The TALK that surrounded the playing of the game was substantial, high quality communication.

I wondered then, when preparing to use the Wii in our PE program, if the TALK in the classroom would be as substantive – there are many more people involved, a bigger age gap between oldest and youngest (it’s a Year 4,5,6 class and ages range between 8/9 years and 12/13 years), and the setting was completely different, as was the type of game being played. 

While we were trying out the controls and progressing through the practice sessions  I tried to I listen to what the students were saying as they went ( difficult: chaotic, loud, hilarious, quick )  

Helps: twist it, aim it

Hints: try this, what about that

Suggestions: just twist the controller

Instructions: move the controller to knock/spin the ball

After just one session with the Wii I noticed that even though the depth of thinking and talking was not great, my class were :

  • focusing on their language, making it specific and understood by the others
  • building a shared understanding of the words they were using
  • working together – sharing, listening, compromising
  • using new language/vocab in a supportive setting
  • problem solving for a shared and important end
  • using new language/vocab in a purposeful way

The purpose, at this early stage of our play with the Wii, was to build common understandings, skills and terminology so that our future use of the Wii could be shared by all the class – and the TALK in the session reflected this.

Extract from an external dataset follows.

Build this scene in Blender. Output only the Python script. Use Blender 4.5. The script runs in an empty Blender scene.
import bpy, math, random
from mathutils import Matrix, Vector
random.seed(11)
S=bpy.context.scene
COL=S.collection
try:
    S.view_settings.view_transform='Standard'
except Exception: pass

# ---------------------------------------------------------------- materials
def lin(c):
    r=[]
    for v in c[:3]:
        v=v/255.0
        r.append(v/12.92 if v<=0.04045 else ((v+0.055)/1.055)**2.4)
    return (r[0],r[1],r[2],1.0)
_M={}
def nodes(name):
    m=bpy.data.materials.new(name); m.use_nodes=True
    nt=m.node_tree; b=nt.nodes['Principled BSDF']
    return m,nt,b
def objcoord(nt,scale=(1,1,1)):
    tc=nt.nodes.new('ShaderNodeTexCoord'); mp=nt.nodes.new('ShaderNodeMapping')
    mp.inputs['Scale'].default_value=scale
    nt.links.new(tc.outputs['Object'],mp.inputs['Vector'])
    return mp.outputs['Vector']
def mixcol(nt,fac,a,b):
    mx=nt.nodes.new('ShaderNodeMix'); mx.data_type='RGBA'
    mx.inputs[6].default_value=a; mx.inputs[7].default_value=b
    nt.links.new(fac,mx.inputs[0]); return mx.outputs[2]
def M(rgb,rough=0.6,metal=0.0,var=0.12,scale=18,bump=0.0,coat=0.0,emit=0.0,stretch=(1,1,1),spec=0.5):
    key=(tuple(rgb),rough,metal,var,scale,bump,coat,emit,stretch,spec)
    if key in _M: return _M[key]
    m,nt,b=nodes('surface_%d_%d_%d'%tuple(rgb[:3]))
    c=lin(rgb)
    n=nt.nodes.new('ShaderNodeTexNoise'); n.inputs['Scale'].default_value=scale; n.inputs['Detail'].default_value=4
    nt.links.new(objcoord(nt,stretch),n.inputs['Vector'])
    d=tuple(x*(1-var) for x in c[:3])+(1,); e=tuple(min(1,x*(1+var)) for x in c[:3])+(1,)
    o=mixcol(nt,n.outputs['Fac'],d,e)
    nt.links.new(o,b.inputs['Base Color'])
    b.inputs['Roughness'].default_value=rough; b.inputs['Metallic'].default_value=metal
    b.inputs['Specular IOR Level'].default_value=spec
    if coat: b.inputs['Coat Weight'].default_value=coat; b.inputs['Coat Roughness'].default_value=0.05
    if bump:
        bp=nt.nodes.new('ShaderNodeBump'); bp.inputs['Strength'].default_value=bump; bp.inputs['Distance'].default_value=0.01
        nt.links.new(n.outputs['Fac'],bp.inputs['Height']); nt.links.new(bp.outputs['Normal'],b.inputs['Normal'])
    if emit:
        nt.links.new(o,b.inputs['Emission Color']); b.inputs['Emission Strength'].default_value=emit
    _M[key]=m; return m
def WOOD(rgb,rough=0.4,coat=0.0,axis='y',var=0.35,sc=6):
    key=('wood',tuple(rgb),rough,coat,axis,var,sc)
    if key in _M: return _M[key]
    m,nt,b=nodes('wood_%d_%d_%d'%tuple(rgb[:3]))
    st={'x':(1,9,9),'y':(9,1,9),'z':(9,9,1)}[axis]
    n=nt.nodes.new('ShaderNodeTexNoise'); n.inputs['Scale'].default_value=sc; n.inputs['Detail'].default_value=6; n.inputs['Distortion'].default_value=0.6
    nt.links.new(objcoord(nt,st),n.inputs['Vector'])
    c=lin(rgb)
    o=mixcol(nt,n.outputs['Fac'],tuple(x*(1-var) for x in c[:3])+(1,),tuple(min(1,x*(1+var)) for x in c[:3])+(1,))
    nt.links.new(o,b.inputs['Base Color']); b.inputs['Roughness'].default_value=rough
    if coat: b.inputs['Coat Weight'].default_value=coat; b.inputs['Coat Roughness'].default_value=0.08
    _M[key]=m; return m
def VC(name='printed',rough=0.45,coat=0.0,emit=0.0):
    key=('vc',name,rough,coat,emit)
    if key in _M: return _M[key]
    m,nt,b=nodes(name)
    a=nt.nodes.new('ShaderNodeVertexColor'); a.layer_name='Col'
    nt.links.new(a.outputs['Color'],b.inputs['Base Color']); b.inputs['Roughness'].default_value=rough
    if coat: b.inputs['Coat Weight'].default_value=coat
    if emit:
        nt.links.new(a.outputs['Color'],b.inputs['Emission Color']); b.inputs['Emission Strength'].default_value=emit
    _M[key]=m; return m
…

Unfortunately time ran out without us having the chance to talk about the learning that had taken place in the session – usually I would ask the class, in pairs or small groups or individually, to talk or write about the learning that had taken place using our “Thinking Hats” (De Bono’s 6 Thinking Hats) so I don’t have any comments from the class – I will have to make sure that I leave time for this important reflection next time 🙂

Lots more to do and to explore. Interesting and exciting times!